Mr Finnerty was a housing manager for St Mungo’s, a charity which works with homeless people. On 2 August 2018, he visited one of the organisation’s housing projects where he was confronted by a resident who was being evicted for threatening to use a knife on a contractor.

The resident verbally attacked Mr Finnerty who feared for his own safety. For reasons that were not entirely clear from the CCTV footage, he ran at the resident and pushed him over and out the door. The resident then attacked Mr Finnerty with two knives. In the incident report for his employer, Mr Finnerty failed to admit that he had punched the resident during the fracas, although he referred to it in his statement to the police.

Mr Finnerty was then dismissed without notice for initiating an attack on a resident and for not owning up to the fact on the incident report to his employer. He lodged tribunal claims for wrongful dismissal (the failure to pay him notice pay) and unfair dismissal.

 

Tribunal decision

With regard to the unfair dismissal claim, the tribunal found that St Mungo’s had passed the first two limbs of the misconduct test set down in the case of British Home Stores v Burchell. That is, that they reasonably believed that Mr Finnerty was guilty of misconduct and had reasonable grounds on which to base that belief.

However, it did not pass the third limb in terms of conducting a reasonable investigation. In particular, the tribunal found that St Mungo’s should have made more effort to contact a witness and should have taken into account the very significant threats to Mr Finnerty from the resident. With regard to his failure to give a complete record of the incident to his employer, the tribunal held that although this was “not ideal”, it was understandable.

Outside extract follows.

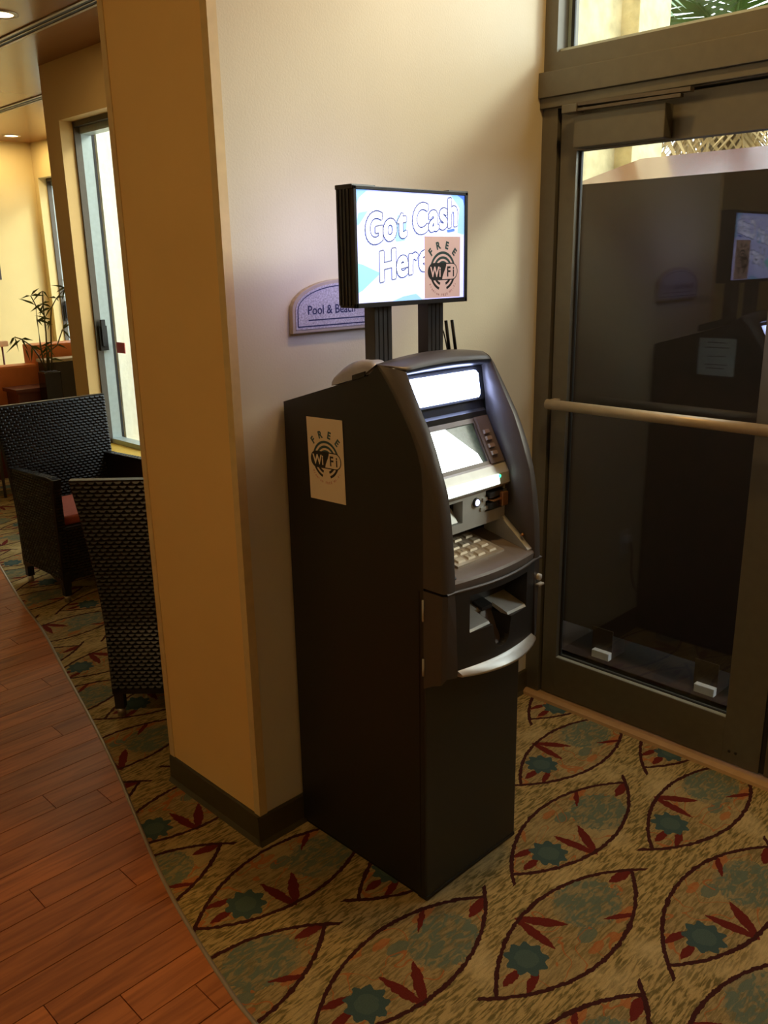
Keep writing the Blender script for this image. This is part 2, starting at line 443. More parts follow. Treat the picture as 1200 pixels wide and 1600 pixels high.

It, therefore, concluded that the decision to dismiss him was unfair as it was not within the band of reasonable responses open to an employer. It also constituted wrongful dismissal because, although Mr Finnerty was in breach of contract, he was not in fundamental breach.

St Mungo’s appealed, arguing (among other things) that the tribunal had misapplied Burchell, by failing to ask whether the beliefs held by the organisation were reasonable and had also substituted its own view as to the fairness of dismissal as a sanction. Nor was it legally open to the tribunal to find that Mr Finnerty was in breach of contract with regard to the implied duty of trust and confidence, but not sufficient to allow St Mungo’s to dismiss him without notice.

 

EAT decision

Allowing the appeal, the EAT held that in judging the fairness of the dismissal, the focus of the tribunal judge should have been on the evidence that the managers had before them and the decisions they came to on that basis. Instead, he had failed to distinguish between his own evaluation of the evidence and theirs, leading him to substitute his view for that of the employer.

With regard to the claim for wrongful dismissal, the EAT agreed with St Mungo’s that tribunals cannot legally come to the conclusion that a breach of the implied term of trust and confidence is not a fundamental breach. If the tribunal had some other contractual term in mind, it was not clear what it was, rendering the decision legally unsafe.